Police say church fire that destroyed Group of Seven murals not suspicious at this time
Posted Jun 10, 2024 12:44:52 PM.
Last Updated Jun 10, 2024 04:46:36 PM.
As investigators work to determine the cause of a devastating fire at a historic Toronto church, community members and art experts are mourning the loss of a sacred space that housed unique artwork by members of the Group of Seven.
The Sunday morning blaze caused massive damage at St. Anne’s Anglican Church, a national historic site where “extraordinary” early paintings by three Group of Seven members and other prominent Canadian artists were installed along the interior in the 1920s.
The murals decorated the chancel and the dome, which was destroyed in the blaze. No one was inside the church at the time.

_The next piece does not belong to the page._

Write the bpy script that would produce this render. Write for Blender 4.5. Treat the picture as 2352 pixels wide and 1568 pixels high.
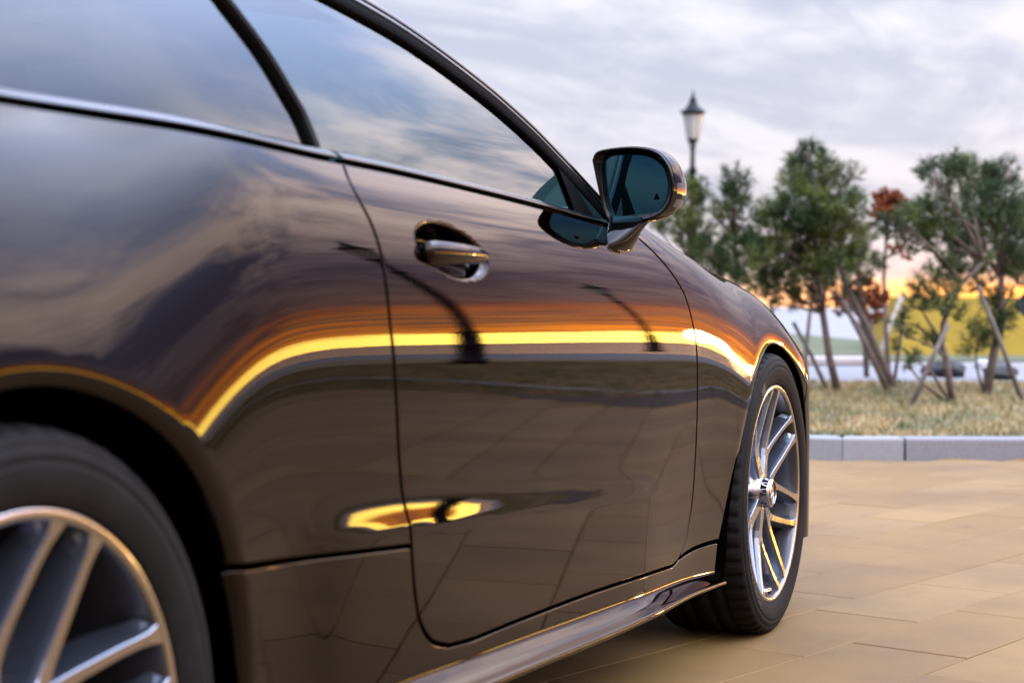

“To be honest, it’s heart-wrenching to come up here to see the church like this,” St. Anne’s rector Father Don Beyers said in an interview near the building Monday as the smell of ashes lingered in the air.
“I almost felt sick to my stomach to see it,” he said, adding that church members are “incredibly hurt and sad.”
The distinctive central dome of the Byzantine-style church built in the early 1900s is now gone, its interior appears to be gutted, and the brick walls are damaged but still standing. A few members of the church staff, accompanied by firefighters, were seen carrying documents out of the building on Monday.
Toronto police said the fire is not being treated as suspicious at this time, although investigators are still trying to pinpoint the cause.
The Office of the Fire Marshal said Monday it’s too early to make any conclusions.
“The timeline of this investigation, like any others that we carry out, is fluid and will take as long as necessary to conclusively determine how the fire was started,” spokesperson Sean Driscoll said in an email.
The church, built in 1907 and 1908, was designated a national historic site in 1996 and in 1980 it was designated under the Ontario Heritage Act by the City of Toronto.
Early paintings by three Group of Seven members and other prominent Canadian artists were installed along the interior in the 1920s. The murals decorated the chancel and the dome, which was destroyed in the blaze.
In 1923, the church commissioned founding Group of Seven member J.E.H. MacDonald to oversee designs depicting the life of Christ on the building’s interior, according to the St. Anne’s website. MacDonald then signed on nine other artists, including Franklin Carmichael and Frederick Varley.
The three men formed part of the school of landscape painters known as the Group of Seven, renowned for their vibrant depictions of windswept forests and boreal ruggedness that helped forge a romanticized sense of Canadian vitality and independence.
“It’s almost hard to describe how beautiful the works were and how rare. It was the only religious artwork to my knowledge that the Group of Seven ever did,” Beyers said, noting that the murals depicted important Biblical scenes and prophets.
Those images of the prophets particularly showcased Varley’s skills as a portrait painter, in addition to his landscape artistry, said Rob Cowley, president of Toronto-based art auctioneers Cowley Abbott.
It would be “impossible” to assign a monetary value to the destroyed murals, Cowley said in an interview.
“So much of their value really was the space where they were and their historical importance,” he said. “Their importance in the marketplace would be impossible to say only because they do differ from what the Group of Seven were most celebrated for, which were depictions of the Canadian landscape.”
Sarah Bassnett, an art history professor at Western University, said the lost murals were part of an early 20th-century movement to integrate paintings into architecture. The movement was interrupted by the First World War but revived to some extent in the 1920s, she said.
“It’s part of this kind of move against mass production and an appreciation for the unique and the beautiful and the handcrafted and … that was incorporated into this particular church in Toronto,” Bassnett said.
Peter Coffman, an architectural historian at Carleton University, called St. Anne’s church “a gloriously renegade” building in a “eulogy” posted on Monday.
“It was beautiful, yes – exceptionally so. But it was also a rebel. It was Byzantine when Anglican churches were supposed to be Gothic. It was decorated by artists with no experience in liturgical art,” Coffman wrote in a post on the university’s website.
“By the time it was fully completed, it was certainly the oddest Anglican church in Toronto, and possibly in the country,” he wrote, concluding that it will be “impossible” to reconstruct the building.
But Beyers, the priest at St. Anne’s, said the church community is determined to rise from the ashes. It hopes to achieve that with donations and support from others.
“I know we’re going to rise out of this,” he said. “This isn’t the end of us and we’re not going to stop. We’re going to continue.”